The Tatham Mound bears silent testimony to the fact that Florida Indians were the first to suffer the devastating effects of the Spanish invasion of North America.
  Program 19 DeSoto Winter Camp 
      Florida’s Spanish presence dates back to the rugged conquistadors who trail-blazed the European path through its swamps, forests, and rivers in the 16th century.

I’m Dr. Judy Bense, and this is Unearthing Florida…

Hernando De Soto, who assisted in conquering the Incas in Peru, led an expedition to Florida in the summer of 1539.

He made landfall at Tampa bay on May 25th.

De Soto marched his expedition inland and soon battled with Native American tribes, enslaving and sowing destruction along the way. They made their first winter encampment at the main town of the Apalachee Indians, at what is today the site of the Governor Martin house in downtown Tallahassee.

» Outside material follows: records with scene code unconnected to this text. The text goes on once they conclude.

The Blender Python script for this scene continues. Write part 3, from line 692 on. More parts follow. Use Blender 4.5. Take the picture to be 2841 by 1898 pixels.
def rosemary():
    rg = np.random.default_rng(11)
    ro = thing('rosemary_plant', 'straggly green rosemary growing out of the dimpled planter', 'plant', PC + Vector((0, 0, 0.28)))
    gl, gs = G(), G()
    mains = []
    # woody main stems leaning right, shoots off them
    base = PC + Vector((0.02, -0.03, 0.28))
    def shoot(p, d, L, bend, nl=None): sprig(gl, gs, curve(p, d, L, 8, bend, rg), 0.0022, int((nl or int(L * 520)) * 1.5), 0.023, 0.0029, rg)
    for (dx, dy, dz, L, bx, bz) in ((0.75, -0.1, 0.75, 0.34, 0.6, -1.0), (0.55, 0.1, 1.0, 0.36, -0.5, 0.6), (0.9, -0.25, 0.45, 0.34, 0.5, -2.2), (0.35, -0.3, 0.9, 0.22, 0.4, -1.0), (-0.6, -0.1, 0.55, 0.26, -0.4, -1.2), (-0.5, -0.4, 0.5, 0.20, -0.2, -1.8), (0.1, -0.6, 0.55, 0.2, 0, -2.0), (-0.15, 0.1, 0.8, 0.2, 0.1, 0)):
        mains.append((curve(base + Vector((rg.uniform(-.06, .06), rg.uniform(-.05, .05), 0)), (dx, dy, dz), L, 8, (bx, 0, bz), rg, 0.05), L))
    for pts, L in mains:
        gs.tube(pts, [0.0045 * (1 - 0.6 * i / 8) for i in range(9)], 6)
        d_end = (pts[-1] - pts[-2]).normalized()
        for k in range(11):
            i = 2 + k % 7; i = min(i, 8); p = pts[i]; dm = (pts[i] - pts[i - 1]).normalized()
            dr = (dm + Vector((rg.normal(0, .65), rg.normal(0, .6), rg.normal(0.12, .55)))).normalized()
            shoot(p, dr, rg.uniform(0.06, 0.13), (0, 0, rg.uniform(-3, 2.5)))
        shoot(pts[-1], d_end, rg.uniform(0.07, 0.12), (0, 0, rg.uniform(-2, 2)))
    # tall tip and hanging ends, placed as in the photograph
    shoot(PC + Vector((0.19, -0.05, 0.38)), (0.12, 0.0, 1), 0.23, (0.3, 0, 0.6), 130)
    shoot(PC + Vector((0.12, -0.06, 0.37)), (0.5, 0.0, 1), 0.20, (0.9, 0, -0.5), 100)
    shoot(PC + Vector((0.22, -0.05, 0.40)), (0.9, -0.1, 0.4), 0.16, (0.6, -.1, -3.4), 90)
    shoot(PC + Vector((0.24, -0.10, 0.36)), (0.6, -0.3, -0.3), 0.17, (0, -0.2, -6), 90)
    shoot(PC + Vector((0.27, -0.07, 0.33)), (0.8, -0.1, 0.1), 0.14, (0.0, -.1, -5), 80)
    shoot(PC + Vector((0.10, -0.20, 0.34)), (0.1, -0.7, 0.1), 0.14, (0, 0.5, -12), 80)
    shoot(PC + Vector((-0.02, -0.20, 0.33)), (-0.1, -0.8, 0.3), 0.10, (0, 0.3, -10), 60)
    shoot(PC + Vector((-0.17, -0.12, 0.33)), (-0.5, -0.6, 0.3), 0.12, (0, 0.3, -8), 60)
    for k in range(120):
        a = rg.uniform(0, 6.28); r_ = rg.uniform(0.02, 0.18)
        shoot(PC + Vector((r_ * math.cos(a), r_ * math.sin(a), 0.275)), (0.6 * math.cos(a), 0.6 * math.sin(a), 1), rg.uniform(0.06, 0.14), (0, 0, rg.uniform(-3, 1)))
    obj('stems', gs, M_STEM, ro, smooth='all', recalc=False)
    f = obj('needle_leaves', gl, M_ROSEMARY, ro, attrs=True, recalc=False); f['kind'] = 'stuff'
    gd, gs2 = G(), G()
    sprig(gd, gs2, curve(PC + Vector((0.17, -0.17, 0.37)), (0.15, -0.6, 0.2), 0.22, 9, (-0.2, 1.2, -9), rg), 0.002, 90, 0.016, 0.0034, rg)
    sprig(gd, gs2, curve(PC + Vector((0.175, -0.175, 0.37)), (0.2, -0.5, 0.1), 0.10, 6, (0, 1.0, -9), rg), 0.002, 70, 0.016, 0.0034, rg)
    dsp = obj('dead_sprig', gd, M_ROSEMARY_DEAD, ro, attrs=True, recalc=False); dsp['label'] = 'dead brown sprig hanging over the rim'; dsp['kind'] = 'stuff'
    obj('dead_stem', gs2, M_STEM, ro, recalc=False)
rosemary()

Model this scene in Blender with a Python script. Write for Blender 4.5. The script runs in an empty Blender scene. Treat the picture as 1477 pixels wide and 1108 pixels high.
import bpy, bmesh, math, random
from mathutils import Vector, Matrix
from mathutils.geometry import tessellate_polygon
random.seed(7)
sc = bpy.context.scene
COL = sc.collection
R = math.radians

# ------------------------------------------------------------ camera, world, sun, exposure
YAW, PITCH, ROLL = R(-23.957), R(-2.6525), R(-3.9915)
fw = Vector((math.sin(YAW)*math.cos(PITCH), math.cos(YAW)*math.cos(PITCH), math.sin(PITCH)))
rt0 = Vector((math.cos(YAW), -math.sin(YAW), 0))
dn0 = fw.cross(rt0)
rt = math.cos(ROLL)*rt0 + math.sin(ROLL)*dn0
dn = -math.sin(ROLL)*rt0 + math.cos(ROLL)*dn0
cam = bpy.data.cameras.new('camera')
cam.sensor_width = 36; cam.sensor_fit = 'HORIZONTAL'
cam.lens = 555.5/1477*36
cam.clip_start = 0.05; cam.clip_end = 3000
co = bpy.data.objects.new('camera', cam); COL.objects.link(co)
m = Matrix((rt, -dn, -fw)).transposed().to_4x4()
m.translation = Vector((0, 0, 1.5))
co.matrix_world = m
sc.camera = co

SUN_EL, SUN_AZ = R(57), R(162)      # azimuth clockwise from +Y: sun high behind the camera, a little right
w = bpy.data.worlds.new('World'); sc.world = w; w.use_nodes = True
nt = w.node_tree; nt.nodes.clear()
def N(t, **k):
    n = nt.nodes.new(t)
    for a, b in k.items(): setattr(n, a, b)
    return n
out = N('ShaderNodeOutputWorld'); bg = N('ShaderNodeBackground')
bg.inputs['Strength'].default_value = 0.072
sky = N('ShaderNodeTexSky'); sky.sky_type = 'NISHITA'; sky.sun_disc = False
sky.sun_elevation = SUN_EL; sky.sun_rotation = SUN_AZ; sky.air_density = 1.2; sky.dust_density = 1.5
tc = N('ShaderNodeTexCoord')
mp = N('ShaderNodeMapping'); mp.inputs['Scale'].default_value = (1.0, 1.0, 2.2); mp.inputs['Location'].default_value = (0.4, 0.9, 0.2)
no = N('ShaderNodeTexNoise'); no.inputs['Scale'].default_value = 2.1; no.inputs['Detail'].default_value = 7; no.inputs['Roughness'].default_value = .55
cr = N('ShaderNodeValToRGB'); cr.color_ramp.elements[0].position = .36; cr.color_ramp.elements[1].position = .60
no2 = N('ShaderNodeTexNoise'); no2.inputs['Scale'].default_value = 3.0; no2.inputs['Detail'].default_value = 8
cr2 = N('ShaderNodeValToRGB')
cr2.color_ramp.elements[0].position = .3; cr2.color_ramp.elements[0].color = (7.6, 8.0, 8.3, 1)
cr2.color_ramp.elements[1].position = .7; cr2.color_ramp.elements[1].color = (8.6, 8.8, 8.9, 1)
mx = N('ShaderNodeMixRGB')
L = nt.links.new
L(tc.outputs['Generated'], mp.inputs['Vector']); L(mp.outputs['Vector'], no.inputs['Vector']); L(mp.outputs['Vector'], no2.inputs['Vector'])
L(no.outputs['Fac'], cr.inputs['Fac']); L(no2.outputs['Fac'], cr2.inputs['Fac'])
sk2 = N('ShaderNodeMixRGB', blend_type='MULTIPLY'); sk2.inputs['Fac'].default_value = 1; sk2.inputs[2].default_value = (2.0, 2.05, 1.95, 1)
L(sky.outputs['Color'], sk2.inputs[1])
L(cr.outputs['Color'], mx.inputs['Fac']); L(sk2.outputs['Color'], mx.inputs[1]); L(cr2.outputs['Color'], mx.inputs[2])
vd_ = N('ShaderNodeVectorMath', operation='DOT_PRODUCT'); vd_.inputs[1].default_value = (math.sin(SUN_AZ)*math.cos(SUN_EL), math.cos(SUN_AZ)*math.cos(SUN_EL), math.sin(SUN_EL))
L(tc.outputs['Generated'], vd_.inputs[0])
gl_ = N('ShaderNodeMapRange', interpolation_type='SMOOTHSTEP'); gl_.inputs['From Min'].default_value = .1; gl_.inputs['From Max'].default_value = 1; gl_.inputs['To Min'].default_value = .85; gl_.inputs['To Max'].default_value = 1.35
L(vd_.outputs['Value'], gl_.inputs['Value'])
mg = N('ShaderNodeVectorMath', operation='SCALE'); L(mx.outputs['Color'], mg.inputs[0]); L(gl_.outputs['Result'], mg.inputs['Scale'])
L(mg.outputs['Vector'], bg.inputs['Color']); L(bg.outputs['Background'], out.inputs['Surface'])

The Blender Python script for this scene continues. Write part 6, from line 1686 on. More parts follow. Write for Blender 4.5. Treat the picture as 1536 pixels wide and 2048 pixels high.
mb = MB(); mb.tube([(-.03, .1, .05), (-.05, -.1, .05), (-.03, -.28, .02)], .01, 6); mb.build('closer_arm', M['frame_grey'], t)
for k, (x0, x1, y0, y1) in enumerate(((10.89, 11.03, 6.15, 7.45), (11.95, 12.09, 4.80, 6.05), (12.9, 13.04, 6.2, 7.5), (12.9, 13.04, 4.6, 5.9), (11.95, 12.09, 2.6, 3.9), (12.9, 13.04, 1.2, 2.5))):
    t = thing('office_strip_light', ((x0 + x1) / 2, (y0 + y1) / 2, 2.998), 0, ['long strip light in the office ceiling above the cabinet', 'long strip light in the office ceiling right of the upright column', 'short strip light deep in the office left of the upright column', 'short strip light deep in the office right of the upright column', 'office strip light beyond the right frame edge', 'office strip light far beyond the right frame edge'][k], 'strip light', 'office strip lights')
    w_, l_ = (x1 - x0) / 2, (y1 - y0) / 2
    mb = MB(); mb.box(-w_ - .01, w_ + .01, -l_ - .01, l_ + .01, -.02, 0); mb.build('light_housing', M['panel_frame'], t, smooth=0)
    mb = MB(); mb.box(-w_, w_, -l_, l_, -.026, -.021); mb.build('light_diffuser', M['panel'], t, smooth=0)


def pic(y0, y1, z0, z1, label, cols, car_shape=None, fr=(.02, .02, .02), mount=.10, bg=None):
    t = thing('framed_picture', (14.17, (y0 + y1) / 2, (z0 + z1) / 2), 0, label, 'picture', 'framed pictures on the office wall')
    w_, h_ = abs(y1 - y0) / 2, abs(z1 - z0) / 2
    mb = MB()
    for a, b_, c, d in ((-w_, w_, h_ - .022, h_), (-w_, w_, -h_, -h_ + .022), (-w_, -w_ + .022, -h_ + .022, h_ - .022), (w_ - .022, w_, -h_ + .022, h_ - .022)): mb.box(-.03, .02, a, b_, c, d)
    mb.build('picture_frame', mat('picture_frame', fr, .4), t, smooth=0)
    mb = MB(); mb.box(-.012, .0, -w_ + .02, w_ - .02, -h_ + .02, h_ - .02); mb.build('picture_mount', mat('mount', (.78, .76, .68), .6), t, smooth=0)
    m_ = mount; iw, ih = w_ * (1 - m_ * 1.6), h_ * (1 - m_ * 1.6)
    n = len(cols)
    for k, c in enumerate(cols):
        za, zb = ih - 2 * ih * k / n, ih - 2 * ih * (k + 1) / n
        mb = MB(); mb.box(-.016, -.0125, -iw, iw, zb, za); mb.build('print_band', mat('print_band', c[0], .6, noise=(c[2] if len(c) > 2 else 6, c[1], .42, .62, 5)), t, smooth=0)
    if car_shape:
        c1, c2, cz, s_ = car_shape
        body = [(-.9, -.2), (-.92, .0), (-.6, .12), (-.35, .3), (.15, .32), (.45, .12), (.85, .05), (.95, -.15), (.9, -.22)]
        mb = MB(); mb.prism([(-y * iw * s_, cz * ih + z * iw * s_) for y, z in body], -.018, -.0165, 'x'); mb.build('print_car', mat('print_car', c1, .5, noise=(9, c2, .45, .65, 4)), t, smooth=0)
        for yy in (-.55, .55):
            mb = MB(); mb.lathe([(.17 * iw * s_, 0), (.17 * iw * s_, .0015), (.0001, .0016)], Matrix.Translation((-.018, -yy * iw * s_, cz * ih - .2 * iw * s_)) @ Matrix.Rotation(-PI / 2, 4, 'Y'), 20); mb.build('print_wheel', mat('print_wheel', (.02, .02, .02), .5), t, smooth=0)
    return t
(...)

It was here - in 1987 - that archaeologists first found (and identified) traces of De Soto’s path. State archaeologist Calvin Jones and his team discovered vestiges of De Soto and his men including fragments of olive jars, coins, iron crossbow bolt tips, and beads. He also discovered a cooking pit and a cistern.

You can now retrace De Soto’s Path, with a trail guide (and kiosks) provided by the National Park Service.
  Program 20 Mission San Luis 
      Buried in the Tallahassee hills are the remains of almost a dozen once thriving Spanish Catholic missions; the largest was mission San Luis de Apalachee.

I’m Dr. Judy Bense, and this is Unearthing Florida.

There was a chain of missions between St. Augustine and Tallahassee, ending at San Luis, which was the Apalachee Indian capital with more than 1500 Indian and Spanish residents. Huge public buildings ringed its circular plaza including a fort, church, friary, and an Apalachee council house and a chief’s house--each built in their traditional style.

Archaeologists found all of these large structures on the plaza, as well as the remains of Spanish houses, which surprisingly revealed that Spanish lived very well. Artifacts from their homes included expensive imported items such as olives, wine, and jewelry.

Mission San Luis is one of the archaeological crown jewels of Florida. Much of it has been reconstructed and there is a state of the art museum on site that’s free and open to the public.